Still, McMahon said, federal judges know better than most that the struggle for equality in the legal profession is far from over.

"I have not had a single major case — commercial case, civil case — in which a woman was first chair, that I can remember," she said.

Around the time of the Jury Project, McMahon also wrote the introduction to a Fordham Law Review article titled "Glass Ceilings and Open Doors: Women's Advancement in the Legal Profession."

McMahon said much has changed since that time, but the most "visible remnants" of that ceiling remain.

"I can think of two or three women trial lawyers who are known at the highest levels," she said. "But everyone else is a bag-carrier, and I don't understand that. Because frankly, it's not like some of the men are such brilliant trial lawyers. I'd like to see more of the women at the big firm level — in that stratum of the profession."

Four floors down from where McMahon leads the court is the office of the man who used to be her guru: U.S. District Judge Lewis Kaplan, her former colleague at Paul Weiss.

"He unquestionably is my mentor," McMahon said of Kaplan. "Without question."

Getting used to being called "chief," she said, is even more of an adjustment from "when your first name becomes judge."

"Somebody said that you never make another friend after you become a judge, and that I have not found to be true," she said. "But it certainly becomes more difficult."

Both McMahon and Kaplan are known for using their cutting wits against the defendants and lawyers who appear in their courtroom.

McMahon described Cromitie, for example, as a man "whose buffoonery is positively Shakespearean in its scope."

In a Freedom of Information Act case, after the Newburgh Four, McMahon famously criticized federal secrecy laws as a landscape straight out of "Alice in Wonderland" and "Catch-22."

Before throwing the book at a serial art thief five years ago, she made a point to tell the defendant that he had stolen a work by her favorite artist.

"My favorite painting in the world is by Corot," U.S. District Judge Colleen McMahon told 11-time-convicted felon Thomas Doyle. "It hangs at The Frick."

Although McMahon did not tell the man so at the time, that painting was called "The Lake," and she could not find the painting on display during her last visit.

"I'd like to see it again before I die," she said, believing that The Frick took the work out of display.

A spokeswoman for the Upper East Side museum assured Courthouse News that the judge has plenty of time: "The Lake" has not gone anywhere.

Finding time for the pleasures in life is more difficult for McMahon these days. One month into the position has filled the chief judge's datebook already with bar functions, court events and memorial services to attend. That has put a crimp on her social calendar, and particularly, her obligations to multiple chamber choirs where she signs.

"Now, from where I sit, it's the perfect time to think ahead 10 years," she said. "I'm a long-range planner by nature.
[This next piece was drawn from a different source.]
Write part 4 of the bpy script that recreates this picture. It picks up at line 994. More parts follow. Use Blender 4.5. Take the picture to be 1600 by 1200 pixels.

I think every working mother is a long-range planner by nature."

McMahon started taking voice lessons in her 50s, and she is now learning how to balance work with her other passion at age 64.

"Whether I have to cut it out altogether or just cut back, I don't know, and I haven't seen voice teacher in six months, which is a problem," she said.

The judge's last two words trail off into a sing-songy voice that reveals that, while McMahon has left the theater, the stage has not fully left her.